4. Noi siamo in Cristo un solo corpo, come l’acqua e il vino nel calice

       In verità, poiché noi tutti portava il Cristo, il quale portava altresì i nostri peccati, possiamo veder simboleggiati nell’acqua il popolo e nel vino il sangue di Cristo. Quando, in effetti, acqua e vino si mescolano nel calice, il popolo è raccolto in Cristo e la massa dei credenti si unisce e congiunge a lui, nel quale ha creduto. Una unione e congiunzione di acqua e vino, risultante da una mescolanza tale nel calice del Signore, che quella commistione non può più vicendevolmente separarsi.

       Di qui la conseguenza che neppure la Chiesa, cioè il popolo costituito come Chiesa, perseverante fedelmente e fermamente in ciò che ha creduto, nessuna cosa potrà separare da Cristo, sì da essere sempre unita e da restare un amore indivisibile.

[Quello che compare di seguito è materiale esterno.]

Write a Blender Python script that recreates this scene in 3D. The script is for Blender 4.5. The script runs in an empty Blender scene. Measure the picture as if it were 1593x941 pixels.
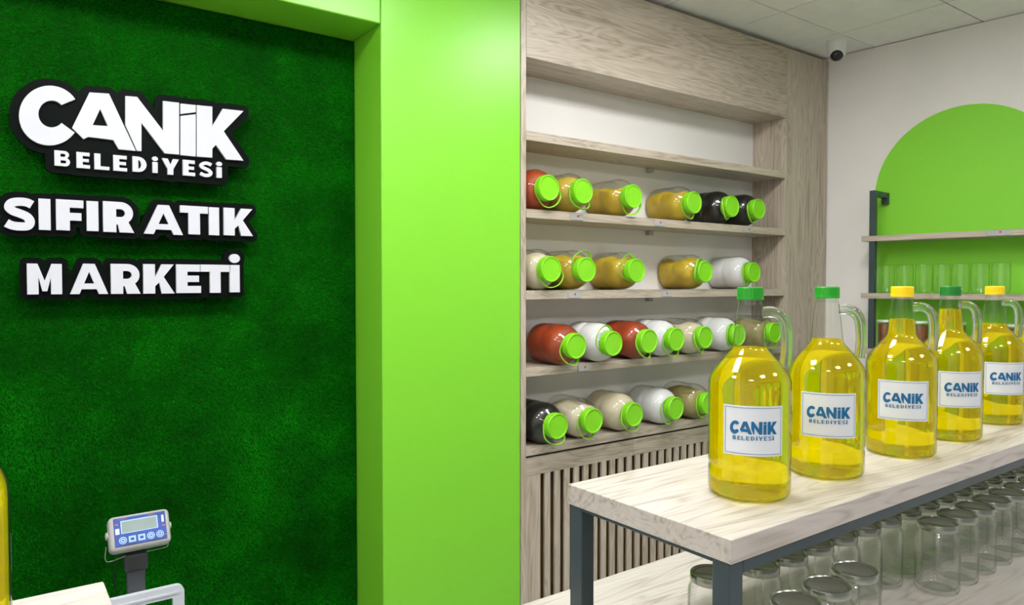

       Dimodoché, il calice del sacrificio del Signore non può essere offerto con la sola acqua, e neppure con il solo vino. Infatti, se uno, per caso, offrisse il solo vino, il sangue di Cristo comincerebbe ad essere senza di noi; se invece fosse solo l’acqua, il popolo resterebbe senza Cristo. Quando poi l’uno e l’altra si mescolano e le confuse adunanze si uniscono tra loro vicendevolmente, allora si compie il sacramento spirituale e celeste. Per cui, il calice del Signore non è né la sola acqua, e neppure il solo vino, se l’uno e l’altra non si mescolano tra loro, come pure il corpo del Signore non può essere fatto di sola farina o di sola acqua, se entrambe non siano state radunate e congiunte sì da formare un solo pane solidamente compaginato.

       Ed è in questo stesso sacramento che il nostro popolo si mostra radunato; sicché, come molti chicchi raccolti insieme, macinati e intrisi formano un unico pane, così del pari in Cristo che è il pane del cielo, sappiamo di essere un sol corpo, nei quale noi tutti veniamo radunati e compaginati.